Dans le secteur des services, après celui de l’industrie, la division du travail est sur le chemin de son accomplissement. En micro­nisant un processus en une infinité de composantes sans aucune valeur ajoutée, les nouveaux modes de production sont en passe de réussir un coup à trois bandes : se débarrasser du contrôle du temps sur les travailleurs, dont s’ensuit le délitement imparable de la subordination, qui entraîne à son tour l’ébranlement de l’emploi salarié. L’objectif de cet enchaînement trouve son expression juridique dans cette remarque de deux sommités en matière de droit du travail en Belgique : « La distinction entre un contrat d’entreprise et un contrat de travail réside dans le fait que ce dernier a pour objet d’exécuter le travail et non pas d’obtenir le résultat de l’exécution du travail […]. Lorsque le contrat ne vise qu’à obtenir un résultat déterminé, il ne peut être effectivement question de subordination si l’on attache à cette notion la signification qui doit lui être donnée dans le droit du contrat de travail (2). » Pour s’en convaincre, il suffit d’aller voir sur le site de Foule Factory (3) la valeur vantée de l’encodage d’un ticket de caisse : une « tâche collaborative » estimée à 5 centimes d’euro pour 22 secondes de « travail ».

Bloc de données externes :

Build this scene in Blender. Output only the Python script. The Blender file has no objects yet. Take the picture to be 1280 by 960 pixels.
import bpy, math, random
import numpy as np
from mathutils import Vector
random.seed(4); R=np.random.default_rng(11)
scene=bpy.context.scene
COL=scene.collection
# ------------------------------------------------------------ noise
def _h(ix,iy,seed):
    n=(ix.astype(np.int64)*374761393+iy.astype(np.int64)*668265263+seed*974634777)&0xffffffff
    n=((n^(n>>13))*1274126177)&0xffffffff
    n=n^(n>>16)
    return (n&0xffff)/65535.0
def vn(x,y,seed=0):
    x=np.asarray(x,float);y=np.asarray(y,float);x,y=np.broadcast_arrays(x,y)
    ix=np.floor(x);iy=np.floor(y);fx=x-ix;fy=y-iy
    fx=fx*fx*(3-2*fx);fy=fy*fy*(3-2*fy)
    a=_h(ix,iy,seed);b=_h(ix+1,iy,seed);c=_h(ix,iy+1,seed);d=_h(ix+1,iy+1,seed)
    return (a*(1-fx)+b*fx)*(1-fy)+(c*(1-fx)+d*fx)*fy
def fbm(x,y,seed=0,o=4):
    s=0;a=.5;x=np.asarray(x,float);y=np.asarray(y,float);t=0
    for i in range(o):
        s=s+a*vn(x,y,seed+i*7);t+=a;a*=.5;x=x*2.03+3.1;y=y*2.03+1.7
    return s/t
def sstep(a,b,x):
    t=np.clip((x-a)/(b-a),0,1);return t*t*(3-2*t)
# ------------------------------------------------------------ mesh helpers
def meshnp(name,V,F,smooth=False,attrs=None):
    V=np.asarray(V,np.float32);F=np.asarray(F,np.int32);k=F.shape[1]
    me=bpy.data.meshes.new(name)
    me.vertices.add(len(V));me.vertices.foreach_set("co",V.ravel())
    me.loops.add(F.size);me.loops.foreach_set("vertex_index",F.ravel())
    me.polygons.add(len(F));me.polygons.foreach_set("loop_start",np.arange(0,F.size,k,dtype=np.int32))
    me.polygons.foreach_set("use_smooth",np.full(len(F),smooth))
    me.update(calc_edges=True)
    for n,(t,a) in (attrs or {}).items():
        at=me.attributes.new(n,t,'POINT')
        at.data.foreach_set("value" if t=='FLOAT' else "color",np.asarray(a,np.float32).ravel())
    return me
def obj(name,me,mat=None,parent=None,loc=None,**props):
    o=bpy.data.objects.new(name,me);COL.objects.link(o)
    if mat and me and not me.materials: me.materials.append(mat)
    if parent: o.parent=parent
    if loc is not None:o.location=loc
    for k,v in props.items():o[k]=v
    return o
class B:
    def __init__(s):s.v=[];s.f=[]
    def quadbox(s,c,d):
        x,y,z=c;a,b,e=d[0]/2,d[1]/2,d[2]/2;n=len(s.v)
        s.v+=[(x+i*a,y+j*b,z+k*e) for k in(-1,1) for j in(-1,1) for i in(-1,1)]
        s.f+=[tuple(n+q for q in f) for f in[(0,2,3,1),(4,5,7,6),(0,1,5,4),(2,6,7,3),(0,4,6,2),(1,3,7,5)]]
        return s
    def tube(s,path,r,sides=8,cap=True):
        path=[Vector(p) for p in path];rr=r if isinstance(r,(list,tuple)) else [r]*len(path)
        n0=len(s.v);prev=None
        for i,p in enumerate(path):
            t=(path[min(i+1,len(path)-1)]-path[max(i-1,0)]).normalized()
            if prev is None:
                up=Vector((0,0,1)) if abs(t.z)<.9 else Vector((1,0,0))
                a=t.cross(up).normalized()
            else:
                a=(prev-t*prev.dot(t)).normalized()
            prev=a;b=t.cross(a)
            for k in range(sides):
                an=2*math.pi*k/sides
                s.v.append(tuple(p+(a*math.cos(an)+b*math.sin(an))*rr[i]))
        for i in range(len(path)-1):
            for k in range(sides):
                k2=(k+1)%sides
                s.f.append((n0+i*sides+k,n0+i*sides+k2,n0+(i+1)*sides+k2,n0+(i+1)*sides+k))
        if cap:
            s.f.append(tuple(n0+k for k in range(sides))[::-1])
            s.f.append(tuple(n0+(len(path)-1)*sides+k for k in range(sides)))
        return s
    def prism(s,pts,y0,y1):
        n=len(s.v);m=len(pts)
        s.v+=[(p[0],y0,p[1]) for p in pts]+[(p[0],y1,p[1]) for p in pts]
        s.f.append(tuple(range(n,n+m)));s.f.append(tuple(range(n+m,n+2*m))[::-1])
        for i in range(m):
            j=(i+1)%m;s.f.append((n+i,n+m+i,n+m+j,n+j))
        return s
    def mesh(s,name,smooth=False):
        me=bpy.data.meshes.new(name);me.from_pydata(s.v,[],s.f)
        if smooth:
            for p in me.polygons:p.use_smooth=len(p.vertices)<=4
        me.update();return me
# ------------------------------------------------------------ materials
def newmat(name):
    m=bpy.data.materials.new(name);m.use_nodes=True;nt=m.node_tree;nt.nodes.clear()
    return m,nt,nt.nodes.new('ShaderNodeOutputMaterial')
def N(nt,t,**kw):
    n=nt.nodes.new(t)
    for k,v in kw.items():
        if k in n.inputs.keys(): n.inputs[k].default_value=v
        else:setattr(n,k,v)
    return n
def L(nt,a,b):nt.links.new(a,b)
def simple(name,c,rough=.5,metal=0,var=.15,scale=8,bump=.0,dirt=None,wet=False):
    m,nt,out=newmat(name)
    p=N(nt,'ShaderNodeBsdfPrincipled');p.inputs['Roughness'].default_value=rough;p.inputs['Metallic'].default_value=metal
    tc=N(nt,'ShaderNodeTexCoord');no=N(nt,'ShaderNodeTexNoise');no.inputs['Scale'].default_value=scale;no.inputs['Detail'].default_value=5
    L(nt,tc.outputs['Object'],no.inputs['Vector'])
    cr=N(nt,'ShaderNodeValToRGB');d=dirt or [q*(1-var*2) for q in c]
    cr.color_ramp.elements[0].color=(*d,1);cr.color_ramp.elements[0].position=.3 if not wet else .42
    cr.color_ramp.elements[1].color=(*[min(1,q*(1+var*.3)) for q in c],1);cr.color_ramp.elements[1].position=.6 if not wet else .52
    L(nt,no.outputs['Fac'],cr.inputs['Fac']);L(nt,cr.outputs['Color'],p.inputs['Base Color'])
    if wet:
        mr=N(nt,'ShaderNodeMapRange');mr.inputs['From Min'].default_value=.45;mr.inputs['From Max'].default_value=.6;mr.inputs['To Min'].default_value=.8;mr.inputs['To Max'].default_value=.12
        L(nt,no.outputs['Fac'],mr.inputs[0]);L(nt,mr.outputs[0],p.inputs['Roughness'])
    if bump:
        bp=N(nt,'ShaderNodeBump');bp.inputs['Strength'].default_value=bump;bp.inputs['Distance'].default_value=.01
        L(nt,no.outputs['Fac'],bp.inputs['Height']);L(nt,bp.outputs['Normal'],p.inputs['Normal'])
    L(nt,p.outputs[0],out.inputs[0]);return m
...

La résistance, ou mieux encore le combat, contre cette machine de guerre n’est cependant pas une utopie. La coopérative à finalité sociale SMart a conclu en 2016 une convention avec Deliveroo après avoir constaté que cette entreprise, en Belgique, introduisait à tour de bras des coursiers dans notre écosystème en dépit des règles. Dans un moment où SMart était en situation de quasi-monopole d’une solution pour Deliveroo, qui se refusait à employer elle-même les coursiers, elle a pu forcer la branche belge de cette multinationale à payer les services des travailleurs à un niveau suffisant pour que le socle minimal de droits sociaux attachés au salariat soit respecté. SMart se chargeait quant à elle de salarier les coursiers, sous contrat de travail, et de facturer des services de livraison à vélo à Deliveroo.

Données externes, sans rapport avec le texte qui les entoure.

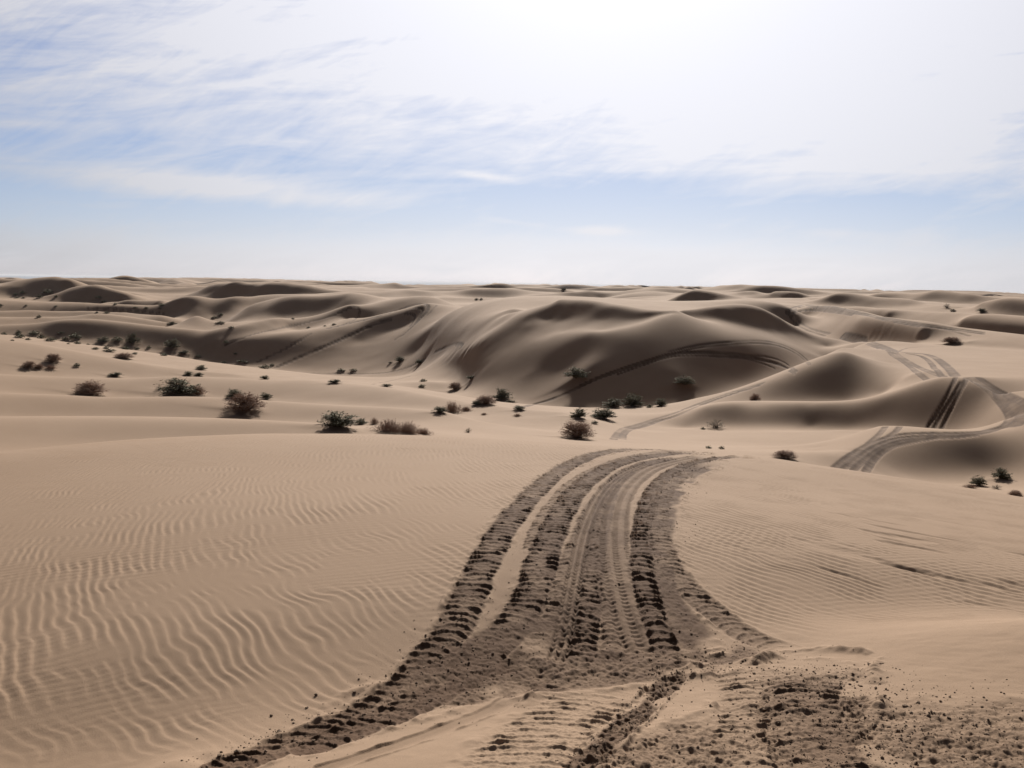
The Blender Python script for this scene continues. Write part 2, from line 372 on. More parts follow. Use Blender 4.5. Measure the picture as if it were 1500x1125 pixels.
def fbm(x, y, octs=4, gain=0.5):
    s = np.zeros_like(x)
    a = 1.0
    for k in range(octs):
        s += a * vnoise(x + 17.3 * k, y - 9.1 * k)
        ca, sa = 0.8, 0.6
        x, y = (x * ca - y * sa) * 2.03, (x * sa + y * ca) * 2.03
        a *= gain
    return s


def sstep(a, b, x):
    t = np.clip((x - a) / (b - a), 0, 1)
    return t * t * (3 - 2 * t)


# ------------------------------------------------------------------ fine polar grid
Q = 1.0                                                          # grid density
def logspace(a, b, d):
    n = max(2, int(math.log(b / a) / (d / Q)))
    return list(a * (b / a) ** (np.arange(n) / n))
RR = np.array(logspace(0.6, 2.6, 0.06) + logspace(2.6, 13.5, 0.0018) + logspace(13.5, 24, 0.006) + logspace(24, 54, 0.0027) + logspace(54, 92, 0.0015) + logspace(92, 140, 0.0027) + logspace(140, 460, 0.0042) + logspace(460, 1500, 0.0034) + logspace(1500, 3200, 0.012) + [3200.0])
DA = 0.055 / Q
AD = list(np.arange(-33.0, 33.001, DA))
AO = list(33 + np.cumsum(np.minimum(DA * 1.25 ** np.arange(1, 200), 4.0)))
AO = [a for a in AO if a < 178]
AA = np.radians(np.array([-a for a in AO[::-1]] + AD + AO + [180.0]))
NR, NA = len(RR), len(AA)
print('grid', NR, NA, NR * NA)
ND0 = len(AO)
ND1 = ND0 + len(AD)


def cubic_w(f):
    return [((-f + 2) * f - 1) * f / 2, ((3 * f - 5) * f * f + 2) / 2, ((-3 * f + 4) * f + 1) * f / 2, (f - 1) * f * f / 2]


def resample(zc, axis, pos):
    n = zc.shape[axis]
    i = np.clip(np.floor(pos).astype(int), 0, n - 2)
    f = np.clip(pos - i, 0, 1)
    out = 0
    for k, w in enumerate(cubic_w(f)):
        idx = np.clip(i + k - 1, 0, n - 1)
        t = np.take(zc, idx, axis)
        out = out + t * (w[:, None] if axis == 0 else w[None])
    return out


ac = np.clip(AA, GA[0], GA[-1])
Z = resample(ZC, 1, (ac - GA[0]) / (GA[1] - GA[0]))
lr = np.log(RR)
Z = resample(Z, 0, np.interp(lr, GV, np.arange(len(GV))))
R2 = RR[:, None] * np.ones((1, NA))
X = R2 * np.sin(AA)[None]
Y = R2 * np.cos(AA)[None]
# far dune sea beyond the surveyed ground
wx = X + 40 * fbm(X / 160, Y / 160, 2)
wy = Y + 60 * fbm(X / 190 + 7, Y / 190, 2)
def ridge(v):
    return 1 - np.sqrt((2 * v) ** 2 + 0.006) * 1.7


rid = ridge(vnoise(wx / 110 + 3.7, wy / 50))
rid2 = ridge(vnoise(wx / 50 + 1.7, wy / 30 + 5))
cap = RR[:, None] * np.interp(lr, np.log([250, 320, 450, 700, 1000, 1500, 2200, 3200]), [-0.009, -0.0068, -0.0046, -0.0024, -0.0008, 0.0004, 0.0012, 0.0010])[:, None]
far = cap - 0.8 - 11.0 * (1 - np.clip(rid, -0.2, 1)) ** 0.9 + 4.0 * np.clip(rid2, 0, 1) * (1 - 0.8 * sstep(900, 1500, R2)) + 6.0 * np.minimum(vnoise(X / 420 + 2.2, Y / 300 + 8), 0.18)
for a0, wd, dp in ((-0.10, 0.08, 9.0), (-0.44, 0.07, 7.0), (0.075, 0.03, 4.0), (0.31, 0.03, 4.0), (0.50, 0.06, 5.0)):
    far -= dp * np.exp(-((AA - a0) / wd) ** 2)[None] * sstep(700, 1500, R2)       # lower gaps of the dune sea: the plain shows
lowr = sstep(2300, 3200, R2)
far = far * (1 - lowr) - 17.0 * lowr
wf = sstep(math.log(230), math.log(430), np.log(R2))
Z = Z * (1 - wf) + far * wf
# gentle natural unevenness, growing with distance
amp = np.interp(np.log(R2), [math.log(v) for v in (1, 12, 30, 80, 200, 460)], [0, 0.004, 0.02, 0.045, 0.15, 0.0])
Z += amp * fbm(X / 7.0, Y / 5.0, 3) * 1.0 + amp * 1.6 * fbm(X / 23.0 + 3, Y / 17.0, 2)
# small secondary ridges between the surveyed crests of the far half
s1 = ridge(vnoise((X + 9 * vnoise(X / 30, Y / 30)) / 34 + 2.1, Y / 17 + 0.3 * vnoise(X / 25, Y / 25)))
s2 = ridge(vnoise(X / 15 + 8.3, (Y + 5 * vnoise(X / 14, Y / 14)) / 9.0))
amp2 = np.interp(lr, np.log([85, 120, 170, 260, 360, 460]), [0, 0.22, 0.65, 1.5, 1.6, 0])[:, None]
Z += amp2 * (np.clip(s1, -0.3, 1) - 0.45) + 0.35 * amp2 * (np.clip(s2, -0.3, 1) - 0.45)
ZB = Z.copy()                                                     # ground before ripples and ruts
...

Ni SMart ni les syndicats avec lesquels nous discutions de cette situation afin de l’améliorer encore n’étaient convaincus que cette formule était la bonne, mais, en l’état, elle était au moins la plus protectrice pour les coursiers.

Cette formule, cependant, a permis à Deliveroo de croître et de prendre une position suffisamment forte sur le marché pour mettre fin à la collaboration avec SMart en novembre 2017, quelques semaines après que le gouvernement belge eut annoncé de nouvelles mesures en faveur des plateformes, visant à autoriser un volume de travail en dehors de tout régime social, avec des rémunérations désocialisées et largement défiscalisées. Un travail qui, bien entendu, étant dépourvu de cotisations sociales, ne pouvait donner lieu au moindre droit à une prestation sociale quelle qu’elle soit…

Deliveroo, comme Uber et d’autres plateformes, recourt désormais à des travailleurs à la tâche, recrutés quasi à la criée, rémunérés en dehors de tout régime organisé en matière de droit social et de droit du travail. Et ce en Belgique, en France, en Espagne, partout en Europe sur le même modèle. L’affaire n’est cependant pas entendue : de nombreuses actions en justice grignotent peu à peu le terrain conquis par ces multinationales. Ainsi, l’arrêt de la Cour de cassation du 28 novembre 2018 a requalifié le statut d’autoentrepreneur des coursiers à vélo en contrat de travail !

Parallèlement, des coopératives de coursiers tentent de construire un autre modèle économique, non plus fondé sur une logique de casino financier à coups de levées de fonds en cascade et autres fusions et acquisitions, mais sur une démarche de services utiles et durables fournis par des travailleurs copropriétaires de leurs outils et animés par la simple volonté de vivre dignement de leur savoir-faire. Une définition parmi d’autres, finalement, de l’économie sociale et solidaire.

Il n’en reste pas moins que le mouvement entamé par ces entreprises digitales, adossé à la dématérialisation croissante des rapports sociaux et de production, à la puissance de ce qu’on appelle l’« intelligence artificielle », capable de reconstituer la valeur à partir des agrégats d’une masse infinie d’actes (de « tâches ») dépourvus, eux, de valeur, ne sera pas arrêté simplement par un nouveau modèle.

C’est le modèle du marché, où se nouent les relations entre clients et fournisseurs, B2B ou B2C, voire C2C (4), et donc de l’économie de marché, qui doit être remis en cause. On le sait depuis longtemps, on le dit de plus en plus largement… mais tout reste à faire. 

(1) Contrats déployés en Belgique dans l’ensemble du secteur non-marchand, générant un revenu plafonné à 6 000 euros par an, exonéré de cotisations sociales (et donc des protections inhérentes) et d’impôts.

(2) Compendium droit du travail 2013-2014, Willy van Eeckhoutte et Vincent Neuprez, Kluwer, 2013.

(3) www.foulefactory.com/la-foule

(4) B2B (business to business) : commerce inter-entreprises. B2C (business to consumer) : des entreprises aux particuliers. C2C (consumer to consumer) : échange entre consommateurs sans intermédiaire.

Sandrino Graceffa est directeur délégué du groupe SMart.